DATA:

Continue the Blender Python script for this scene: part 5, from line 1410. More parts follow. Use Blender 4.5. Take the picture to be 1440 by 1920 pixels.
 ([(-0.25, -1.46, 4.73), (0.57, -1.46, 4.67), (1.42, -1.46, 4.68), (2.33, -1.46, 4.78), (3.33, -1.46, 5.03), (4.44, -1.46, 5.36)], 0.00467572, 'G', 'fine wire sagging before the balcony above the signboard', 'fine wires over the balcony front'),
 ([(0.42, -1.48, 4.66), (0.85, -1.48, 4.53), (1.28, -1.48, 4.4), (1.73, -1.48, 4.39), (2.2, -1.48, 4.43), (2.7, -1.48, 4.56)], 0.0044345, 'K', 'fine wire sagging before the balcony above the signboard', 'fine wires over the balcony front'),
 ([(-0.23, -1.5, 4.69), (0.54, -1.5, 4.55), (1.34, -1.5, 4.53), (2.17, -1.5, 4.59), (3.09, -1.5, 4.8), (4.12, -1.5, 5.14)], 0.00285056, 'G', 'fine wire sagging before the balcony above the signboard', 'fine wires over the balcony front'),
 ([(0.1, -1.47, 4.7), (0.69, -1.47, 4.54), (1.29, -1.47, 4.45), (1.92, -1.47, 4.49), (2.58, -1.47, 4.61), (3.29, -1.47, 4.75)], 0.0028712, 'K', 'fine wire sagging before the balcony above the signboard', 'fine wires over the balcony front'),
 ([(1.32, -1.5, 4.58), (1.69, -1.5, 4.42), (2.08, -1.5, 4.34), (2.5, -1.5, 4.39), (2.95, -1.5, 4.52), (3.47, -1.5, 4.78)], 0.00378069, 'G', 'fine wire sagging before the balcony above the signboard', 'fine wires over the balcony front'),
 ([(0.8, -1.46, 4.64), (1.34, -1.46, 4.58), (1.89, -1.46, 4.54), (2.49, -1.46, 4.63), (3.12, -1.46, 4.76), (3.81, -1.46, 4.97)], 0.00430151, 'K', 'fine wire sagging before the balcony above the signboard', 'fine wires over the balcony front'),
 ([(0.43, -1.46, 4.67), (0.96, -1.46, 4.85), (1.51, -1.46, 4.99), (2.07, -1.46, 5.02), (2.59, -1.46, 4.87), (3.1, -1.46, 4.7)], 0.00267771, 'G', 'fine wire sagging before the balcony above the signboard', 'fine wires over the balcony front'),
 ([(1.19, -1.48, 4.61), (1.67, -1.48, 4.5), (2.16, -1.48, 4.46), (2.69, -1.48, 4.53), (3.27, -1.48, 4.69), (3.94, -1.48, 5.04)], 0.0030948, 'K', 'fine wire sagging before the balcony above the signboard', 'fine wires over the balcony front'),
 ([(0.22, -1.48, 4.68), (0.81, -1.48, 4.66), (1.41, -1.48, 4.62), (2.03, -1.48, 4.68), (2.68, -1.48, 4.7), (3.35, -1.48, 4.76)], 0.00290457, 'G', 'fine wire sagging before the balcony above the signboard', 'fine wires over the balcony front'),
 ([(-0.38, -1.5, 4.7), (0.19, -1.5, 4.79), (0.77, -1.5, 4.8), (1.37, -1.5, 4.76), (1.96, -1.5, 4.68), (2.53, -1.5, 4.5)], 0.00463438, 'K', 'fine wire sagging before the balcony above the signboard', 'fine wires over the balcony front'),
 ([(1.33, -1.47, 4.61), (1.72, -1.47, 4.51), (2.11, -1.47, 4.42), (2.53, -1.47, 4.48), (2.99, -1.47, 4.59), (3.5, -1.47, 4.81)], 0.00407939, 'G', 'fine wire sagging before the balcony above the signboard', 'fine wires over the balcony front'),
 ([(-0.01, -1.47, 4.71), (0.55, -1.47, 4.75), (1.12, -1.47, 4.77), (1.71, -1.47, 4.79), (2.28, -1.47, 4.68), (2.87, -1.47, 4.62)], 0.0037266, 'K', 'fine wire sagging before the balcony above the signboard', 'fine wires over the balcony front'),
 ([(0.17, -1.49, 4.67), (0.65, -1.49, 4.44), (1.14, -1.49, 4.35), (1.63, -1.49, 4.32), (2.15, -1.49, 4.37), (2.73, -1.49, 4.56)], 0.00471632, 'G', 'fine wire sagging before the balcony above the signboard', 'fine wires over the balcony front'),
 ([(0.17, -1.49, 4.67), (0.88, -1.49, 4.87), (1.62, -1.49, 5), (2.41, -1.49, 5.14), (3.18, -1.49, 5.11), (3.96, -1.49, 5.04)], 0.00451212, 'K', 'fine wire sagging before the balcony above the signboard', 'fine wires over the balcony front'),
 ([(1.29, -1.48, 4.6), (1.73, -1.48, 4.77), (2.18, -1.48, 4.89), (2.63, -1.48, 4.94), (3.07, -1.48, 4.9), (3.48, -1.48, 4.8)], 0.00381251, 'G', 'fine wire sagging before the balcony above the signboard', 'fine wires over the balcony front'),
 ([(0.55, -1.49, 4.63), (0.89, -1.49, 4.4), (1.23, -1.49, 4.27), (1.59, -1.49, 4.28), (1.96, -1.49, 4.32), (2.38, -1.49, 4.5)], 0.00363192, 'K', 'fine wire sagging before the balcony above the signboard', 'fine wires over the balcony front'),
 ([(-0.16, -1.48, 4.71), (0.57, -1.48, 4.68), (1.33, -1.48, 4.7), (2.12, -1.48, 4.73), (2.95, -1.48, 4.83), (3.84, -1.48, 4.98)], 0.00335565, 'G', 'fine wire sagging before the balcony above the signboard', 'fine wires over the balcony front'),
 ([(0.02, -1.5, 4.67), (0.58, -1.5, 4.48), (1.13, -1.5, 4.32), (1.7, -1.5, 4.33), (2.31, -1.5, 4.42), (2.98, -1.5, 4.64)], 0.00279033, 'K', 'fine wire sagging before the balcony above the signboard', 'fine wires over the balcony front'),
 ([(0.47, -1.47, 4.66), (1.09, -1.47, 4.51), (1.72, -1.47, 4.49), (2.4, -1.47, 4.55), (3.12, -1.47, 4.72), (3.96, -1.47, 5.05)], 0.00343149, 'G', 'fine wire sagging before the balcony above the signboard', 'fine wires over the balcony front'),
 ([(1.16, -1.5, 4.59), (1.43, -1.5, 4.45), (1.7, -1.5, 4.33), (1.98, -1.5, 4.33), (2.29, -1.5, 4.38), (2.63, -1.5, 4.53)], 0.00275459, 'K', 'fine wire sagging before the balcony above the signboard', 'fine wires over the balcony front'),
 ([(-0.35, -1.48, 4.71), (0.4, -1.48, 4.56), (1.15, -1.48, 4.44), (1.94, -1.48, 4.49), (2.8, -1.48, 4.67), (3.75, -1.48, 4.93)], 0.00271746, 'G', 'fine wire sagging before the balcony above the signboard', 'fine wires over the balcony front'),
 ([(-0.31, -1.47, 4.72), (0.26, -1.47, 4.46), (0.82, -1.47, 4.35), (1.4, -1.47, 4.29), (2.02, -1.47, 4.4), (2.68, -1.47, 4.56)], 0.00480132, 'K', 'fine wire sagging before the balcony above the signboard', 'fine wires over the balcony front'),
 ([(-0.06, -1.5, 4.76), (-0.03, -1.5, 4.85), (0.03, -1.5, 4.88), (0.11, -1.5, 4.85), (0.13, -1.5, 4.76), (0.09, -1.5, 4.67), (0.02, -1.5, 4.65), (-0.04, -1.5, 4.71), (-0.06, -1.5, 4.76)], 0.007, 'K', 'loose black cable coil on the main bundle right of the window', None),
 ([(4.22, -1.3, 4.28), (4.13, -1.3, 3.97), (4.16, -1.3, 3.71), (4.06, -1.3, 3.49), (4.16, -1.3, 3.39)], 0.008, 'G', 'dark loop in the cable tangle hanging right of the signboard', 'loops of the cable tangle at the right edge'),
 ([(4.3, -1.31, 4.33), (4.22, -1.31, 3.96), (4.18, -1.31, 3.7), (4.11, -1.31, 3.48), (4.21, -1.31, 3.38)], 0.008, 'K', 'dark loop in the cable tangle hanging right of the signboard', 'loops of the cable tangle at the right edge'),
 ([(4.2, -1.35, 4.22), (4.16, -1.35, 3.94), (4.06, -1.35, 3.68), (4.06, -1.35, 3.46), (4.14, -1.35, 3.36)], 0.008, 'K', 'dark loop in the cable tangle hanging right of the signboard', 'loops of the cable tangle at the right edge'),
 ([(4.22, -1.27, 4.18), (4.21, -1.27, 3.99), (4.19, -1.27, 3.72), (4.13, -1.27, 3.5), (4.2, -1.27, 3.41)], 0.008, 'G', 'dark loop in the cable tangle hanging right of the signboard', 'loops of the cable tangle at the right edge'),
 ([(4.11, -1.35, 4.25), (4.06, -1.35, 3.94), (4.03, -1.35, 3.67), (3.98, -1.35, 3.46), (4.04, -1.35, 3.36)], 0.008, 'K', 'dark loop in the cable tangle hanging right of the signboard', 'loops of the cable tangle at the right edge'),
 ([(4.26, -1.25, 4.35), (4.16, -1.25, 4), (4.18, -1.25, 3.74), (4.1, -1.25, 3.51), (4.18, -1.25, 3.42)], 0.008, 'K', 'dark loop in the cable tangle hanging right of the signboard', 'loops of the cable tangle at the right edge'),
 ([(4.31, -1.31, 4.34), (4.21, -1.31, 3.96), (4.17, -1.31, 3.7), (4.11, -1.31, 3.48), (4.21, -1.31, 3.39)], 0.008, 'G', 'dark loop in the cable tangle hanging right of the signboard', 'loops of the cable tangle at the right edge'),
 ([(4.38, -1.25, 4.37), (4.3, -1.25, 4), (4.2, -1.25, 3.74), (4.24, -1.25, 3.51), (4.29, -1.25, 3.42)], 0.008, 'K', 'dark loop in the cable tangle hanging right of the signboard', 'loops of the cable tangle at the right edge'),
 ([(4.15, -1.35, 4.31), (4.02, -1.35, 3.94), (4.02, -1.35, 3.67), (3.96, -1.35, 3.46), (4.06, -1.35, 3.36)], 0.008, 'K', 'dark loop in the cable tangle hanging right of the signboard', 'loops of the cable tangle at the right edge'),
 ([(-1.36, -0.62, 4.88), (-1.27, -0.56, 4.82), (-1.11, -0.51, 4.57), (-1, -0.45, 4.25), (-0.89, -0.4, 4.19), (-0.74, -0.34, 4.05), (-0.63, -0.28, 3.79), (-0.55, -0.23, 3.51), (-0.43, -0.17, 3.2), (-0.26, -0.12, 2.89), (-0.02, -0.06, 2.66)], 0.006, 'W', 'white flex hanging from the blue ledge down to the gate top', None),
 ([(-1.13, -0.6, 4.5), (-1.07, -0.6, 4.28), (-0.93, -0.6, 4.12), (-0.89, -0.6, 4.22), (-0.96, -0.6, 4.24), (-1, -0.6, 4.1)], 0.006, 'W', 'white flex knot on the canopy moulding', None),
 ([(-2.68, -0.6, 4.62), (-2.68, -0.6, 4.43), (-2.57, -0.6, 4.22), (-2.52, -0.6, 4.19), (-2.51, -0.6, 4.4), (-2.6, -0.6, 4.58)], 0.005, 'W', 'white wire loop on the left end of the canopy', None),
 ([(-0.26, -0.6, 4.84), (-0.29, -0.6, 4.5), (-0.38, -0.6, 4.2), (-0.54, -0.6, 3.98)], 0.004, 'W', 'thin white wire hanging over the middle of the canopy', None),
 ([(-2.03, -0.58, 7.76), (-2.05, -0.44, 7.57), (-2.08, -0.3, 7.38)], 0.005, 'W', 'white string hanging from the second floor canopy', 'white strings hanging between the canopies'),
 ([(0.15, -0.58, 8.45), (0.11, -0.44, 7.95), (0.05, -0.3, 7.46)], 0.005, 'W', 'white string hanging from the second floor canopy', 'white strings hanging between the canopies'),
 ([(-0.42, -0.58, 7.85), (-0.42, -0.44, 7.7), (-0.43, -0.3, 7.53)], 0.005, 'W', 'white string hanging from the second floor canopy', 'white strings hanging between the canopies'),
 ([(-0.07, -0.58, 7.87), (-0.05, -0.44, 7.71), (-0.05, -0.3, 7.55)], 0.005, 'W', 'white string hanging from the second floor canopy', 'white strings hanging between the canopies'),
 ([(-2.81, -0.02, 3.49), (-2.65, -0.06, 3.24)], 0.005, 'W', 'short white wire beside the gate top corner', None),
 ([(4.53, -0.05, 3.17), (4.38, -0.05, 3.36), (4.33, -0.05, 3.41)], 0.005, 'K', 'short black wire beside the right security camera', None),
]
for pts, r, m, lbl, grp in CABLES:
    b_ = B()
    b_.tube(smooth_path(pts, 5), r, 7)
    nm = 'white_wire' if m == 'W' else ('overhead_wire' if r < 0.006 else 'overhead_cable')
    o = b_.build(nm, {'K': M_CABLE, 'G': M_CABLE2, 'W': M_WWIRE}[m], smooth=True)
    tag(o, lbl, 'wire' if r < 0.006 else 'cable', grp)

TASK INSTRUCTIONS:
Using the listing above, show each line holding the string "from".

RESULT OF THE EXERCISE:
Continue the Blender Python script for this scene: part 5, from line 1410. More parts follow. Use Blender 4.5. Take the picture to be 1440 by 1920 pixels.
 ([(-1.36, -0.62, 4.88), (-1.27, -0.56, 4.82), (-1.11, -0.51, 4.57), (-1, -0.45, 4.25), (-0.89, -0.4, 4.19), (-0.74, -0.34, 4.05), (-0.63, -0.28, 3.79), (-0.55, -0.23, 3.51), (-0.43, -0.17, 3.2), (-0.26, -0.12, 2.89), (-0.02, -0.06, 2.66)], 0.006, 'W', 'white flex hanging from the blue ledge down to the gate top', None),
 ([(-2.03, -0.58, 7.76), (-2.05, -0.44, 7.57), (-2.08, -0.3, 7.38)], 0.005, 'W', 'white string hanging from the second floor canopy', 'white strings hanging between the canopies'),
 ([(0.15, -0.58, 8.45), (0.11, -0.44, 7.95), (0.05, -0.3, 7.46)], 0.005, 'W', 'white string hanging from the second floor canopy', 'white strings hanging between the canopies'),
 ([(-0.42, -0.58, 7.85), (-0.42, -0.44, 7.7), (-0.43, -0.3, 7.53)], 0.005, 'W', 'white string hanging from the second floor canopy', 'white strings hanging between the canopies'),
 ([(-0.07, -0.58, 7.87), (-0.05, -0.44, 7.71), (-0.05, -0.3, 7.55)], 0.005, 'W', 'white string hanging from the second floor canopy', 'white strings hanging between the canopies'),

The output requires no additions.